:: Source data ::
• • •
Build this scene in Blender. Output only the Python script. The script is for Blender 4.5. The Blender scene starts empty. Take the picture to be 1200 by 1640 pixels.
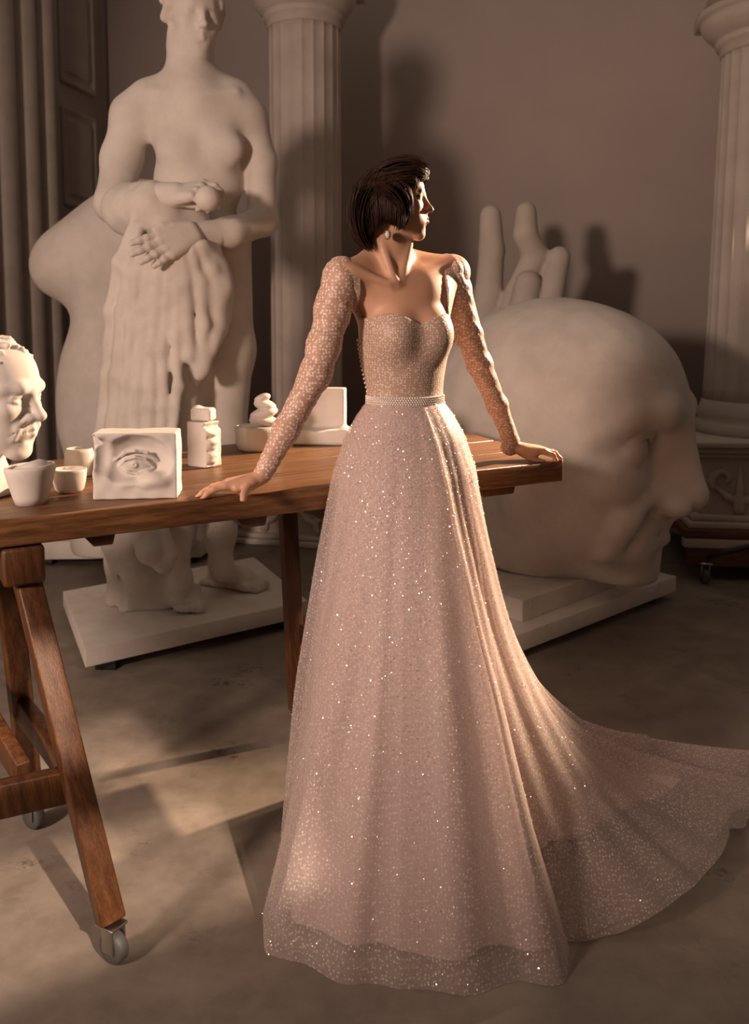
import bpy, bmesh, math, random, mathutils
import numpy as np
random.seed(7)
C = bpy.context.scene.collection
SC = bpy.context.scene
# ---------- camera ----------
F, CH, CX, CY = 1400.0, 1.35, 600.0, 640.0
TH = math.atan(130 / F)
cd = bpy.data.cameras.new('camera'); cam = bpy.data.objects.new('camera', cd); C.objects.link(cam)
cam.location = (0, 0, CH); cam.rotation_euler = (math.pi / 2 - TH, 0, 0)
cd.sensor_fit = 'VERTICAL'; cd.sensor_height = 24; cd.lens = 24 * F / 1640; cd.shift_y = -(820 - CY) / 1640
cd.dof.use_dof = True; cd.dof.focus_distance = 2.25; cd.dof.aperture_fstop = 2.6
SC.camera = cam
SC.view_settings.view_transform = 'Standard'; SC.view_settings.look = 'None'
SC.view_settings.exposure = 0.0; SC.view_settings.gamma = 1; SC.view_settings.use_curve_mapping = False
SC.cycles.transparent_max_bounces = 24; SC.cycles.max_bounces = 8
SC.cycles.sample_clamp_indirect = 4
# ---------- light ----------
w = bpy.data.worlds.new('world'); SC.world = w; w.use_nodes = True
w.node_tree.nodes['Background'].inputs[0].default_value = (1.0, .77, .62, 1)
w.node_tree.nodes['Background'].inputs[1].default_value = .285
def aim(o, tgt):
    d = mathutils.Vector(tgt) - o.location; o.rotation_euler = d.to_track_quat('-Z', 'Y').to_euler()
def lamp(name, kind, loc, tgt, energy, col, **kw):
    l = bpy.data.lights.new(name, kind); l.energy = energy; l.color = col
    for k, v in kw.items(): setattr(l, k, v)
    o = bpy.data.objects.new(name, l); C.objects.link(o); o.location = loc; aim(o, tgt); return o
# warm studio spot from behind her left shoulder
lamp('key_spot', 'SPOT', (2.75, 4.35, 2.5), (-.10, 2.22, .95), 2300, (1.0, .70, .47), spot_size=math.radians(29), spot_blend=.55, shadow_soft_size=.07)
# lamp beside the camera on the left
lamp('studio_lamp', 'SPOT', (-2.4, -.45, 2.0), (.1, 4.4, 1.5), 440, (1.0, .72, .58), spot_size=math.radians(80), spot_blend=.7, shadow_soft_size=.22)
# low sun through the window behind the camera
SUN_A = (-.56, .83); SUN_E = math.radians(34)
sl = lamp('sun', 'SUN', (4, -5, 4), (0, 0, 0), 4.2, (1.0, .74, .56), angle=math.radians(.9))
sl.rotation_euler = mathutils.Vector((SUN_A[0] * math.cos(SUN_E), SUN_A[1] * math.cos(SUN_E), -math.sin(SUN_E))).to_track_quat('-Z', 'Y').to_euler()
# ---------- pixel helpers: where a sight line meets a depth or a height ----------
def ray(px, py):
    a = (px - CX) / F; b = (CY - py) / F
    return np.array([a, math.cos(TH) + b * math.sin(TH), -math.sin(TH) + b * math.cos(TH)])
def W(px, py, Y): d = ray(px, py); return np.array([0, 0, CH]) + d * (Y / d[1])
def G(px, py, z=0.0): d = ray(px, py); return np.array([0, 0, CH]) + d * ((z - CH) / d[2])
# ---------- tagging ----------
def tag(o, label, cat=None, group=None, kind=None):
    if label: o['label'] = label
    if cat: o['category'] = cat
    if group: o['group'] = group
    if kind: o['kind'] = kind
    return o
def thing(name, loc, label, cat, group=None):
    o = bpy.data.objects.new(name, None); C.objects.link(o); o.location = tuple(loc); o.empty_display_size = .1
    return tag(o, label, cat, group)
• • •
:: Exercise details ::
Exactly as written, return every line of the listing, but not the pictures.

:: Reply to the exercise ::
Build this scene in Blender. Output only the Python script. The script is for Blender 4.5. The Blender scene starts empty. Take the picture to be 1200 by 1640 pixels.
import bpy, bmesh, math, random, mathutils
import numpy as np
random.seed(7)
C = bpy.context.scene.collection
SC = bpy.context.scene
# ---------- camera ----------
F, CH, CX, CY = 1400.0, 1.35, 600.0, 640.0
TH = math.atan(130 / F)
cd = bpy.data.cameras.new('camera'); cam = bpy.data.objects.new('camera', cd); C.objects.link(cam)
cam.location = (0, 0, CH); cam.rotation_euler = (math.pi / 2 - TH, 0, 0)
cd.sensor_fit = 'VERTICAL'; cd.sensor_height = 24; cd.lens = 24 * F / 1640; cd.shift_y = -(820 - CY) / 1640
cd.dof.use_dof = True; cd.dof.focus_distance = 2.25; cd.dof.aperture_fstop = 2.6
SC.camera = cam
SC.view_settings.view_transform = 'Standard'; SC.view_settings.look = 'None'
SC.view_settings.exposure = 0.0; SC.view_settings.gamma = 1; SC.view_settings.use_curve_mapping = False
SC.cycles.transparent_max_bounces = 24; SC.cycles.max_bounces = 8
SC.cycles.sample_clamp_indirect = 4
# ---------- light ----------
w = bpy.data.worlds.new('world'); SC.world = w; w.use_nodes = True
w.node_tree.nodes['Background'].inputs[0].default_value = (1.0, .77, .62, 1)
w.node_tree.nodes['Background'].inputs[1].default_value = .285
def aim(o, tgt):
    d = mathutils.Vector(tgt) - o.location; o.rotation_euler = d.to_track_quat('-Z', 'Y').to_euler()
def lamp(name, kind, loc, tgt, energy, col, **kw):
    l = bpy.data.lights.new(name, kind); l.energy = energy; l.color = col
    for k, v in kw.items(): setattr(l, k, v)
    o = bpy.data.objects.new(name, l); C.objects.link(o); o.location = loc; aim(o, tgt); return o
# warm studio spot from behind her left shoulder
lamp('key_spot', 'SPOT', (2.75, 4.35, 2.5), (-.10, 2.22, .95), 2300, (1.0, .70, .47), spot_size=math.radians(29), spot_blend=.55, shadow_soft_size=.07)
# lamp beside the camera on the left
lamp('studio_lamp', 'SPOT', (-2.4, -.45, 2.0), (.1, 4.4, 1.5), 440, (1.0, .72, .58), spot_size=math.radians(80), spot_blend=.7, shadow_soft_size=.22)
# low sun through the window behind the camera
SUN_A = (-.56, .83); SUN_E = math.radians(34)
sl = lamp('sun', 'SUN', (4, -5, 4), (0, 0, 0), 4.2, (1.0, .74, .56), angle=math.radians(.9))
sl.rotation_euler = mathutils.Vector((SUN_A[0] * math.cos(SUN_E), SUN_A[1] * math.cos(SUN_E), -math.sin(SUN_E))).to_track_quat('-Z', 'Y').to_euler()
# ---------- pixel helpers: where a sight line meets a depth or a height ----------
def ray(px, py):
    a = (px - CX) / F; b = (CY - py) / F
    return np.array([a, math.cos(TH) + b * math.sin(TH), -math.sin(TH) + b * math.cos(TH)])
def W(px, py, Y): d = ray(px, py); return np.array([0, 0, CH]) + d * (Y / d[1])
def G(px, py, z=0.0): d = ray(px, py); return np.array([0, 0, CH]) + d * ((z - CH) / d[2])
# ---------- tagging ----------
def tag(o, label, cat=None, group=None, kind=None):
    if label: o['label'] = label
    if cat: o['category'] = cat
    if group: o['group'] = group
    if kind: o['kind'] = kind
    return o
def thing(name, loc, label, cat, group=None):
    o = bpy.data.objects.new(name, None); C.objects.link(o); o.location = tuple(loc); o.empty_display_size = .1
    return tag(o, label, cat, group)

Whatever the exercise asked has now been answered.